The New Republic

With Alley Interactive and Pantheon, the New Republic were able to re-launch their website to 100 million pageviews on the first day.

In 2013, The New Republic was up against their biggest deadline yet—they needed to launch their new website, print magazine redesign, and a related PR campaign all on the same day. Publisher Chris Hughes was set to appear on all the morning talk shows as soon as it went live. They needed a website management solution that could handle a heavy load. Nothing could go wrong.

Pantheon just works. It gives me all the access I need as a very technical person. But it abstracts away all the obnoxious, repetitive crap. The result has better uptime and reliability than anything I’d have built on my own.

Matt Johnson, Managing Partner & Co-founder at Alley Interactive

When Alley Interactive took on the project, they suggested Pantheon right away. They were able to re-launch The New Republic website to 100 million pageviews on the first day. But it wasn’t easy getting there. Every large website launch has its challenges, and enterprises are tricky. Matt and his team were able to head off potential roadblocks by working closely with the teams at The New Republic and Pantheon.

 

Planning a Complex Launch on a Tight Timeframe

Clients sometimes assume that developers can make it all happen—they rarely think of project management as a separate discipline. That’s why Alley Interactive raised the subject of switching to Pantheon in their first meeting with The New Republic. The company had to choose between Pantheon and their current Drupal hosting provider for the upcoming launch, a big decision with a lot of stakeholders involved.

When launching a small project with a single stakeholder, a solution that supports layered complexities and requirements is a nice to have. But a big site like The New Republic involves a long chain of people: the Alley Interactive team, the editorial newsroom, and business executives.
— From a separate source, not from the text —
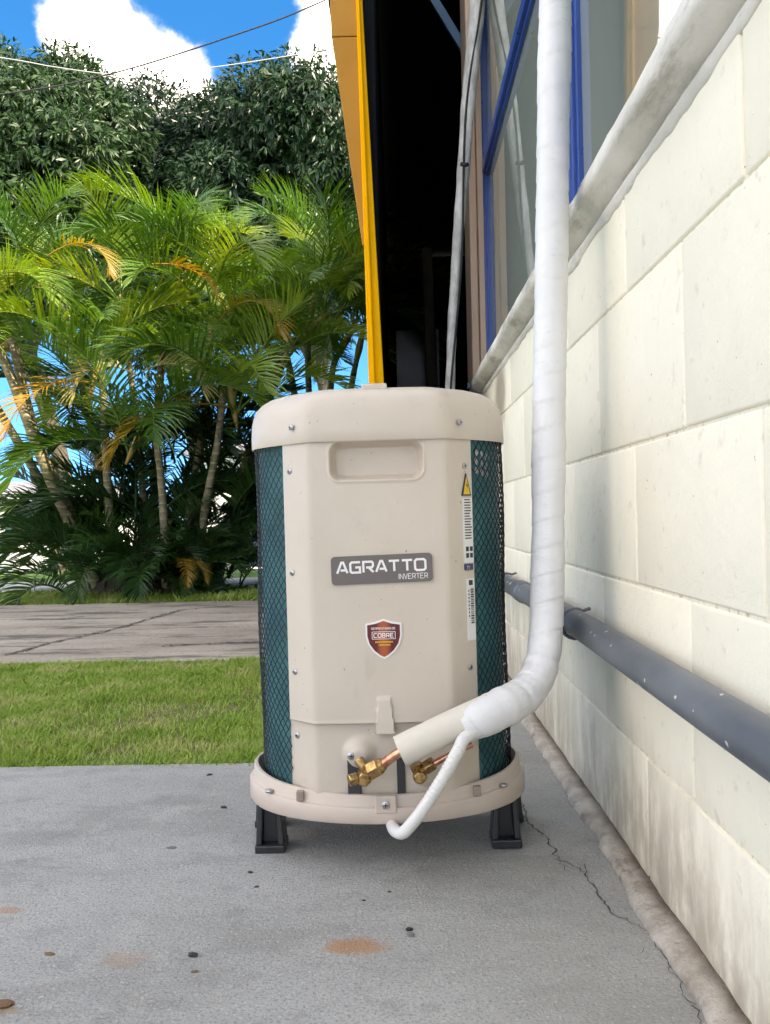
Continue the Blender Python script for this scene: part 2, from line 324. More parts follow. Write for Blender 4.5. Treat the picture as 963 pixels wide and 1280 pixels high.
m = Mat('palm_stem', .7, .3); wv = m.N.new('ShaderNodeTexWave'); wv.bands_direction = 'Z'; wv.inputs['Scale'].default_value = 5.5; wv.inputs['Distortion'].default_value = 3.5; m.L.new(m.pos, wv.inputs[0])
b0 = m.mix(m.rng(m.noise(6, 5), .3, .7), (.13, .125, .055), (.24, .20, .13)); b0 = m.mix(m.rng(wv.outputs['Fac'], .88, .97), b0, (.30, .27, .18)); m.set('Base Color', b0); m.bump(wv.outputs['Fac'], .4, .01); M['stem'] = m.m
M['shaft'] = plain('palm_crownshaft', (.30, .21, .06), .5, .4, 6)
M['bark'] = plain('tree_bark', (.10, .08, .06), .9, .3, 9, bump=.6, bscale=30)
M['root'] = plain('root_mass', (.045, .035, .026), .95, .4, 20, bump=.8, bscale=50)
M['white_wall'] = plain('white_wall', (.78, .78, .77), .7, .03, 2)
M['grey_roof'] = plain('grey_roof', (.20, .20, .23), .7, .15, 3)
M['wire_dark'] = plain('wire_black', (.02, .02, .025), .6, .2, 3)
M['wire_pale'] = plain('wire_grey', (.40, .40, .42), .5, .1, 3)
M['car_paint'] = plain('car_blue_paint', (.02, .035, .075), .25, .05, 3, coat=.6)
M['car_glass'] = plain('car_glass', (.03, .06, .07), .08, .05, 3, spec=.8)
M['tyre'] = plain('tyre', (.015, .015, .015), .8, .1, 20)
M['rim'] = plain('wheel_rim', (.4, .4, .42), .35, .1, 20, metal=.8)
M['lamp'] = plain('lamp_lens', (.5, .08, .06), .2, .1, 20)
M['chip'] = plain('dark_chip', (.02, .02, .02), .7, .4, 100)
M['pebble'] = plain('grey_chip', (.16, .15, .14), .8, .3, 100)
M['leaflet_brown'] = plain('dead_leaf', (.16, .09, .045), .7, .3, 60)

# ------------------------------------------------------------------ ground
WALLX = .309
SLAB_Y, LAWN_Y, WALK_Y = 1.745, 3.05, 5.25
def gz(y):
    t = min(1, max(0, (y - 8) / 15)); return -.06 - .76 * (t * t * (3 - 2 * t))
mb = MB(); ys = [-60, -8, 0, 4, 6, 8, 9.5, 11, 12.5, 14, 15.5, 17, 18.5, 20, 21.5, 23, 30, 60, 200, 900]; xs = [-900, -200, -60, -20, -8, -3, 0, 6, 40, 200, 900]
mb.add([(x, y, gz(y)) for y in ys for x in xs], [(j * len(xs) + i, j * len(xs) + i + 1, (j + 1) * len(xs) + i + 1, (j + 1) * len(xs) + i) for j in range(len(ys) - 1) for i in range(len(xs) - 1)])
tag(mb.build('ground', M['fargrass'], None, True), 'grassy ground falling gently away behind the palms', 'ground', kind='structure')
def sheet(name, rects, z, mat, label, cat, th=.12, wob=0):
    mb = MB()
    for (x0, x1, y0, y1) in rects: mb.box(x0, x1, y0, y1, z - th, z)
    return tag(mb.build(name, mat), label, cat, kind='structure')
slab = sheet('slab', [(-16, .31, -9, SLAB_Y), (-.16, .31, SLAB_Y, 3.6)], 0, M['slab'], 'grey rough concrete slab under the outdoor unit', 'pavement')  # far left part lies out of view, added to bounce sunlight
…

Each team needed to focus on different aspects of the project, and there was no time to sacrifice for shuffling development servers.
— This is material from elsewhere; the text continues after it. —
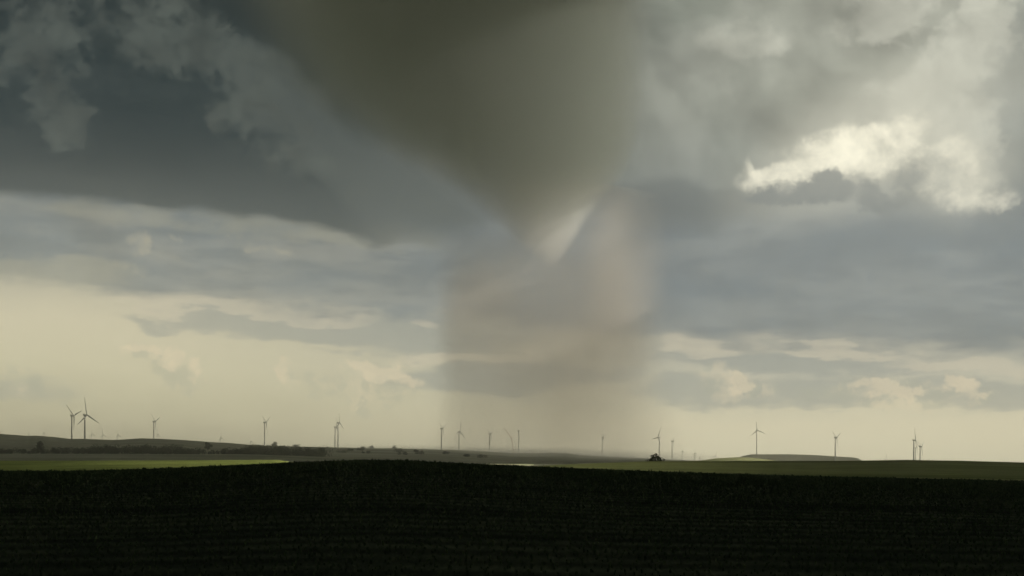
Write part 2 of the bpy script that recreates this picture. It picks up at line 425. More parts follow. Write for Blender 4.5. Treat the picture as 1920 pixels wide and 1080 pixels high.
turbine(1566, 821, 4750, -57, .62, 'turbine with a wide V of blades before the sloping end of the flat hill')
turbine(1713.2, 825.4, 4350, 0, .12, 'tallest turbine of the three crowded together on the far right')
turbine(1716.4, 840, 6300, 3, .3, 'short middle turbine of the three crowded together on the far right')
turbine(1725.2, 837.5, 5000, 60, .6, 'right turbine of the three crowded on the far right, blades spread in a Y')
for a in ((53.3, 815.5, 6950, 0, .2, 'faint turbine tip barely over the hill near the left edge of the photo'),
          (81, 812, 6950, 3, .2, 'tiny faint turbine over the hill above the tall round tree'),
          (171.8, 814.7, 6950, -4, .4, 'small distant turbine closest to the right of the tallest one'),
          (192.3, 816, 6950, -6, .6, 'small distant turbine with a blade slanting down left, right of the tallest one'),
          (220.5, 815.5, 6950, -3, .4, 'small distant turbine, rightmost of three right of the tallest one'),
          (295.8, 815, 6950, 4, .3, 'small distant turbine hidden close behind the rounded hilltop turbine'),
          (413.5, 821, 6950, -2, .4, 'small distant turbine right of the broad topped tree on the saddle'),
          (470, 828, 6950, -10, .5, 'small pale turbine over the treetops left of the skyline bush'),
          (991.5, 845, 6950, -15, .3, 'very faint turbine low over the ridge in the middle of the dust'),
          (1159, 850, 6950, 0, .5, 'very faint small turbine low over the ridge left of the lone tree'),
          (1278.8, 846.5, 6950, -25, .4, 'small turbine with a stubby cross rotor, second to the right of the lone tree'),
          (1302.2, 850, 6950, -8, .6, 'small turbine with a blade slanting down right, left of the sunlit green hill'),
          (1311.5, 858.5, 6950, 0, .6, 'very low turbine whose rotor just tops the left foot of the green hill'),
          (1340.6, 855.5, 6950, 26, .7, 'low turbine over the sunlit green hill, a blade up to the right'),
          (1601, 865, 6950, -14, .3, 'single blade tip poking over the right end of the flat hill'),
          (1632.5, 865, 6950, -3, .3, 'very faint blade tip over the field just right of the flat hill'),
          (1661, 860, 6950, 2, .2, 'faint low turbine between the flat hill and the far right cluster')):
    turbine(*a, sc=.72)

# ------------------------------------------------------------------ crane beside the unfinished tower
def build_crane():
    Y = 5480.0; k = Y/F
    bx, tx = xof(963, Y), 0
    root = empty('crawler_crane', (bx, Y, H(bx, Y))); tag(root, 'tall lattice crane with its jib leaning up to the left beside the unfinished tower', 'crane')
    g = H(bx, Y); bt = Vector(((959 - 963)*k, 0, zof(821.5, Y) - g)); jt = Vector(((944.2 - 963)*k, 0, zof(802, Y) - g)); foot = Vector((.6, 0, 4.0))
    YEL = simple_mat('crane_paint', (0.30, 0.16, 0.09), 0.5, .1, .2)
    def lattice(p, q, w0, w1):
        b = MB(); d = (q - p).normalized(); u = d.cross(Vector((0, 1, 0))).normalized(); v = Vector((0, 1, 0)); n = int((q - p).length/4)
        pts = []
        for i in range(n + 1):
            t = i/n; w = (w0 + (w1 - w0)*t)*(.35 + .65*min(1, t*6, (1 - t)*6)); c = p.lerp(q, t)
            pts.append([c + u*w*sx + v*w*sy for sx, sy in ((-1, -1), (1, -1), (1, 1), (-1, 1))])
        for a, c in zip(pts[:-1], pts[1:]):
            for j in range(4):
                b.tube(a[j], c[j], .34, .34, 5); b.tube(a[j], c[(j + 1) % 4], .17, .17, 4)
        return b.mesh('lattice')
    link('boom', lattice(foot, bt, 1.5, 1.3), YEL, root)
    jb = link('jib', lattice(bt, jt, 1.2, .8), YEL, root)
    st = bt + Vector((3.5, 0, 9)); link('jib_strut', lattice(bt, st, .6, .4), YEL, root)
    c = MB(); c.tube(st, jt, .08, .08, 5); c.tube(st, foot + Vector((9, 0, 2)), .08, .08, 5); link('stay_cable', c.mesh('stay_cable'), GREYM, root)
    h = MB(); hk = jt + Vector((-.3, 0, -14)); h.tube(jt, hk, .07, .07, 5); h.box(hk + Vector((0, 0, -.9)), (1.0, .7, 1.8), .2); link('hook', h.mesh('hook'), GREYM, root)
    b = MB(); b.box((3.5, 0, 3.2), (11, 3.4, 2.6), .3); b.box((8.6, 0, 3.0), (2.4, 5.2, 2.4), .25); b.box((-1.4, -1.9, 3.3), (2.0, 1.4, 2.2), .25); link('body', b.mesh('body'), YEL, root)
    for sy in (-1, 1):
        t = MB(); rs = []
        for y in (-.6, .6):
            rs.append([(math.copysign(4.2, math.cos(a)) + math.cos(a)*.9, sy*3.4 + y, .9 + math.sin(a)*.9) for a in [2*math.pi*(i + .5)/20 for i in range(20)]])
        t.rings(rs, smooth=False); link('track', t.mesh('track'), GREYM, root)
build_crane()

# ================================================================== TORNADO (volumes)
TY = 7000.0; TK = TY/F
TX = xof(1030, TY)
FP = [(-34, 385, 1241), (0, 402, 1238), (60, 432, 1236), (120, 470, 1235), (180, 520, 1232), (230, 590, 1228), (270, 655, 1220), (300, 710, 1207), (330, 770, 1188), (360, 826, 1158),
      (390, 872, 1130), (420, 912, 1107), (450, 952, 1086), (475, 985, 1066), (495, 1010, 1048), (515, 1024, 1036)]
DP = [(385, 830, 1245), (430, 806, 1258), (500, 798, 1264), (600, 800, 1270), (700, 796, 1282), (800, 784, 1304), (860, 772, 1324), (872, 768, 1328)]
def hull(name, prof, grow, mat, parent, flat=1.0):
    rs = []
    for py, l, r in prof[::-1]:
        z = zof(py, TY); cx = xof((l + r)/2, TY) - TX; rad = (r - l)/2*TK*grow
        rs.append([(cx + math.cos(t)*rad, math.sin(t)*rad*flat, z) for t in [2*math.pi*i/56 for i in range(56)]])
    return link(name, MB().rings(rs).mesh(name), mat, parent)
def shape_nodes(t, prof, flat=1.0):
    co = t.new('ShaderNodeTexCoord').outputs['Object']
    sp = t.new('ShaderNodeSeparateXYZ'); t.put(sp.inputs[0], co); x, y, z = sp.outputs
    z0, z1 = zof(prof[-1][0], TY), zof(prof[0][0], TY)
    zn = t.m('DIVIDE', t.sub(z, z0), z1 - z0, clamp=True)
    cs = [((zof(p, TY) - z0)/(z1 - z0), (xof((l + r)/2, TY) - TX)/2000 + .5) for p, l, r in prof[::-1]]
    rr = [((zof(p, TY) - z0)/(z1 - z0), (r - l)/2*TK/1500) for p, l, r in prof[::-1]]
    cx = t.mul(t.sub(t.curve(zn, cs), .5), 2000.0); rad = t.m('MAXIMUM', t.mul(t.curve(zn, rr), 1500.0), 5.0)
    dx = t.m('DIVIDE', t.sub(x, cx), rad); dy = t.m('DIVIDE', t.mul(y, 1/flat), rad)
    d = t.m('SQRT', t.add(t.mul(dx, dx), t.mul(dy, dy)))
    return co, x, y, z, zn, dx, dy, d
def volume_mat(name, density, color, absorb, g, t, out, csock=None):
    v = t.new('ShaderNodeVolumePrincipled'); v.inputs['Color'].default_value = (*color, 1); v.inputs['Absorption Color'].default_value = (*absorb, 1)
    if csock: t.put(v.inputs['Color'], csock)
    v.inputs['Anisotropy'].default_value = g; t.put(v.inputs['Density'], density); t.put(out.inputs['Volume'], v.outputs[0])
FUN_D, FUN_C = 0.0065, (0.875, 0.908, 0.885)
SKIRT_D = 9.0e-4
DUST_D, DUST_C = 0.0015, (0.97, 0.90, 0.81)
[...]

Alley Interactive needed to manage a huge number of subsystems and interlocking development processes and tasks. They needed to plug live HTML and JavaScript assets from designers into the backend. They needed a solution that could keep up with the 24-hour news cycle of their big media client.

 

Why Pantheon? One Platform from Day One

It’s time-consuming to set up a high-quality development environment with continuous integration and other automation layers. Alley Interactive needed to focus on working through an enormous pile of dev tickets. They couldn't spare time for anything other than writing Drupal code. So, they spun out a dev site for The New Republic on Pantheon and never had to worry about hosting on their own server.

Without Pantheon, Alley Interactive would have needed to run their dev sites on their own servers or on the client’s internal servers. And launch day could have brought some nasty surprises. Pantheon’s continuous platform let Alley Interactive and The New Republic deploy with confidence.

 

Managing Workflow

As they approached launch, Alley Interactive had to do two things simultaneously:

  1. Train the editorial department on new tools

  2. Maintain a breakneck pace building out features

They were furiously committing code to the Pantheon dev branch, while also maintaining the test and live branches at 3 different stages of completion. Alpha, beta, and release.

Pantheon’s pull-submit workflow was instrumental in letting us continue to work on the site as it was, so our clients could train their editorial people. We didn’t have to interrupt our development workflow and mess up the code to test.

Stages of Completion:

  1. The dev site: Anything-goes code workshop.

  2. The test site: Editorial training environment.

  3. The live site: Target for content migration and a showcase for top-of-the-chain stakeholders.

 

The Big Day

On launch day, Pantheon supported 100 million page views for the new site. Such traffic would have been a big problem for a conventional hosting cluster, but The New Republic and Alley Interactive never had to worry about infrastructure.

The launch was picked up by dozens of publications, including The New York Times, which wrote a story about the site launch and also featured an interview with The New Republic’s founder. Throughout the process, Alley Interactive had two developers and another partner working nights and weekends. All parties went above and beyond.

We also had high-level team members at Pantheon putting in serious time on this. Josh, David, Scott, and Nick were right there in the trenches with us on Saturday night. It was clear how important the project was to them.

Alley Interactive has built a reputation around their can-do attitude, ability to come through under pressure, and long experience in having done so in the past—often on short notice. The New Republic has a certain sense of edge that differentiates them from the crowd, and needed a website that would not only attract  their audience, but engage them. Alley interactive was able to deliver, on a deadline, to 100 million pageviews and significant publicity.